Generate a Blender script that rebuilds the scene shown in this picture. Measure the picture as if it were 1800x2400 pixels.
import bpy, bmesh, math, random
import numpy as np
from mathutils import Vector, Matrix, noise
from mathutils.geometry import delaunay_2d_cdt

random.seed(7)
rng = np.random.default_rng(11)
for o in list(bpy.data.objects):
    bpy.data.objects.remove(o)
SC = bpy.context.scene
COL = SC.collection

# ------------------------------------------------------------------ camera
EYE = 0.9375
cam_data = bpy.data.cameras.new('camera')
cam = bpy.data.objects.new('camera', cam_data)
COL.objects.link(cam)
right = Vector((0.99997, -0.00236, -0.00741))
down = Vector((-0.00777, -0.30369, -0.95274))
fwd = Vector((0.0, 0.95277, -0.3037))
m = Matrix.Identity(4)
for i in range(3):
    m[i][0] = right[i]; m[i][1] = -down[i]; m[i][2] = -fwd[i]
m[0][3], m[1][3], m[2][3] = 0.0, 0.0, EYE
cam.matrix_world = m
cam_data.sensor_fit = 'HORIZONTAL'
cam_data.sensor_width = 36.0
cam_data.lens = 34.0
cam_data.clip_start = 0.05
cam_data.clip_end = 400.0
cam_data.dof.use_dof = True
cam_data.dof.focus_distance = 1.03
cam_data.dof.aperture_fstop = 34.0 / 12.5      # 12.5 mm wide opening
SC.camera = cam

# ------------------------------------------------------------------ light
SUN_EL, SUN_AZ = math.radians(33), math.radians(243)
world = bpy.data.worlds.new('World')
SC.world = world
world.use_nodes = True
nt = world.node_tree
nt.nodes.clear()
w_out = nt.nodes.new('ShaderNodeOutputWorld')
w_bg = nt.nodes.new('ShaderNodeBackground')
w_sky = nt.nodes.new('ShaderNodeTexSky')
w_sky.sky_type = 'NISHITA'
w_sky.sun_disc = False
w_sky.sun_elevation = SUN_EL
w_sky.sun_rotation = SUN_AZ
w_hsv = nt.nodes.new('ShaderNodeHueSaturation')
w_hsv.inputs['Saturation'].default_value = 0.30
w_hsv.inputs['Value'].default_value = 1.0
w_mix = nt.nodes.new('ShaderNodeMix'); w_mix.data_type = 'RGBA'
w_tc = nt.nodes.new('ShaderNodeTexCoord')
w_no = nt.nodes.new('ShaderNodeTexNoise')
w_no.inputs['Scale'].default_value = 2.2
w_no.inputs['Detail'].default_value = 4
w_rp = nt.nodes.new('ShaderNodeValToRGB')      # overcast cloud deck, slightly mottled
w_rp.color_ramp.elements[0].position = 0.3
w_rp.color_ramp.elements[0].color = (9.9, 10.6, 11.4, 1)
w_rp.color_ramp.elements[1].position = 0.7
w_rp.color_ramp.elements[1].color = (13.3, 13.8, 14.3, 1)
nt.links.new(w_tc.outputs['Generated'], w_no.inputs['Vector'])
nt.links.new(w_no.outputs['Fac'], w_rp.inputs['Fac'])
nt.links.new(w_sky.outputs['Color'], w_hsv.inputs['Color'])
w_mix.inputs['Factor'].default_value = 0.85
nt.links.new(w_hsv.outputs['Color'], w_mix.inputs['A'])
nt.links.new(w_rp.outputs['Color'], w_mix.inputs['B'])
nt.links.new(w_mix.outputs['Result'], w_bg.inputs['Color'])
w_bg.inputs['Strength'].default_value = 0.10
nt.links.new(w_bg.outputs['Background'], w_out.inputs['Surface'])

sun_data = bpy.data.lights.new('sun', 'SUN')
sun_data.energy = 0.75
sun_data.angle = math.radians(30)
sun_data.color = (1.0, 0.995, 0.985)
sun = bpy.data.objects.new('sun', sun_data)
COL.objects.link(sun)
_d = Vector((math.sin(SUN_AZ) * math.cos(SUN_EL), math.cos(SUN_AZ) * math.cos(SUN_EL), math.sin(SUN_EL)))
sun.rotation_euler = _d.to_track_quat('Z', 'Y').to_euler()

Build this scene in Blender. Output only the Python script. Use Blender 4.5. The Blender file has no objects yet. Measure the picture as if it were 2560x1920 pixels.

• **JOB**: Set down every record above exactly as given.

• **EXERCISE OUTPUT**:
Generate a Blender script that rebuilds the scene shown in this picture. Measure the picture as if it were 1800x2400 pixels.
import bpy, bmesh, math, random
import numpy as np
from mathutils import Vector, Matrix, noise
from mathutils.geometry import delaunay_2d_cdt

random.seed(7)
rng = np.random.default_rng(11)
for o in list(bpy.data.objects):
    bpy.data.objects.remove(o)
SC = bpy.context.scene
COL = SC.collection

# ------------------------------------------------------------------ camera
EYE = 0.9375
cam_data = bpy.data.cameras.new('camera')
cam = bpy.data.objects.new('camera', cam_data)
COL.objects.link(cam)
right = Vector((0.99997, -0.00236, -0.00741))
down = Vector((-0.00777, -0.30369, -0.95274))
fwd = Vector((0.0, 0.95277, -0.3037))
m = Matrix.Identity(4)
for i in range(3):
    m[i][0] = right[i]; m[i][1] = -down[i]; m[i][2] = -fwd[i]
m[0][3], m[1][3], m[2][3] = 0.0, 0.0, EYE
cam.matrix_world = m
cam_data.sensor_fit = 'HORIZONTAL'
cam_data.sensor_width = 36.0
cam_data.lens = 34.0
cam_data.clip_start = 0.05
cam_data.clip_end = 400.0
cam_data.dof.use_dof = True
cam_data.dof.focus_distance = 1.03
cam_data.dof.aperture_fstop = 34.0 / 12.5      # 12.5 mm wide opening
SC.camera = cam

# ------------------------------------------------------------------ light
SUN_EL, SUN_AZ = math.radians(33), math.radians(243)
world = bpy.data.worlds.new('World')
SC.world = world
world.use_nodes = True
nt = world.node_tree
nt.nodes.clear()
w_out = nt.nodes.new('ShaderNodeOutputWorld')
w_bg = nt.nodes.new('ShaderNodeBackground')
w_sky = nt.nodes.new('ShaderNodeTexSky')
w_sky.sky_type = 'NISHITA'
w_sky.sun_disc = False
w_sky.sun_elevation = SUN_EL
w_sky.sun_rotation = SUN_AZ
w_hsv = nt.nodes.new('ShaderNodeHueSaturation')
w_hsv.inputs['Saturation'].default_value = 0.30
w_hsv.inputs['Value'].default_value = 1.0
w_mix = nt.nodes.new('ShaderNodeMix'); w_mix.data_type = 'RGBA'
w_tc = nt.nodes.new('ShaderNodeTexCoord')
w_no = nt.nodes.new('ShaderNodeTexNoise')
w_no.inputs['Scale'].default_value = 2.2
w_no.inputs['Detail'].default_value = 4
w_rp = nt.nodes.new('ShaderNodeValToRGB')      # overcast cloud deck, slightly mottled
w_rp.color_ramp.elements[0].position = 0.3
w_rp.color_ramp.elements[0].color = (9.9, 10.6, 11.4, 1)
w_rp.color_ramp.elements[1].position = 0.7
w_rp.color_ramp.elements[1].color = (13.3, 13.8, 14.3, 1)
nt.links.new(w_tc.outputs['Generated'], w_no.inputs['Vector'])
nt.links.new(w_no.outputs['Fac'], w_rp.inputs['Fac'])
nt.links.new(w_sky.outputs['Color'], w_hsv.inputs['Color'])
w_mix.inputs['Factor'].default_value = 0.85
nt.links.new(w_hsv.outputs['Color'], w_mix.inputs['A'])
nt.links.new(w_rp.outputs['Color'], w_mix.inputs['B'])
nt.links.new(w_mix.outputs['Result'], w_bg.inputs['Color'])
w_bg.inputs['Strength'].default_value = 0.10
nt.links.new(w_bg.outputs['Background'], w_out.inputs['Surface'])

sun_data = bpy.data.lights.new('sun', 'SUN')
sun_data.energy = 0.75
sun_data.angle = math.radians(30)
sun_data.color = (1.0, 0.995, 0.985)
sun = bpy.data.objects.new('sun', sun_data)
COL.objects.link(sun)
_d = Vector((math.sin(SUN_AZ) * math.cos(SUN_EL), math.cos(SUN_AZ) * math.cos(SUN_EL), math.sin(SUN_EL)))
sun.rotation_euler = _d.to_track_quat('Z', 'Y').to_euler()

Build this scene in Blender. Output only the Python script. Use Blender 4.5. The Blender file has no objects yet. Measure the picture as if it were 2560x1920 pixels.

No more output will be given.